Players are eligible for the Hall of Fame three years after their careers end. At least 14 votes from an 18-member selection committee are needed.

A maximum of four male and two female players can be enshrined per year, meaning the Hall is fairly exclusive. Its 370 members include 255 players, 100 builders and 15 referees/linesmen. But it also creates a backlog of players waiting to get in.

It took former Lightning player Dino Ciccarelli eight years to be elected in 2010 despite 608 career goals. Former Lightning captain Dave Andreychuk, with 640 goals, 14th all time, has been eligible since 2009.

So with St. Louis under contract through 2014-15 and no guarantee he will retire when it expires, his candidacy likely is well down the road.

"To be a Hall of Famer, that's something I don't think you're thinking about when you come into the league. You're just trying to find your own way," St. Louis said. "But as you progress in your career and do good things you're like, 'You know what? It would be something special.'

"I'm going to work the best I can, play the best I can, to get a chance to be in there."

And more work might be needed if his inclusion is to be a slam dunk, said Red Wings vice president Jim Devellano, a regular at Lightning home games.

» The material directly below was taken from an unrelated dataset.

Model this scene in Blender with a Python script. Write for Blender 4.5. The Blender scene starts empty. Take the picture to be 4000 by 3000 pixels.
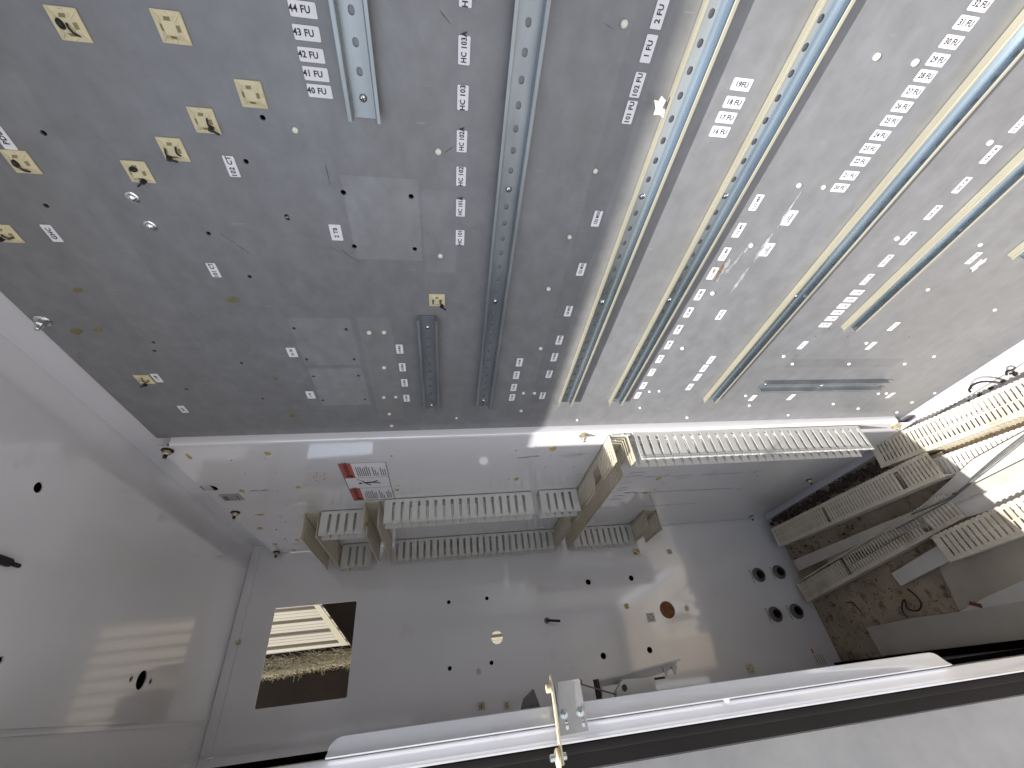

"Goals, assists and points are very important," Devellano said. "If he can play another three or four years and add to those numbers, it will give him one hell of a chance."

Whatever happens, he added, considering St. Louis was undrafted out of the University of Vermont, didn't make it out of the Senators' 1997-98 training camp, was overlooked by the Flames, and in the summer of 2000 was signed by then-Lightning GM Rick Dudley for just $250,000, what he has accomplished "is phenomenal."

"You always knew he had the skill and the will," Johnson said. "It was just a question of putting it all together. And he has."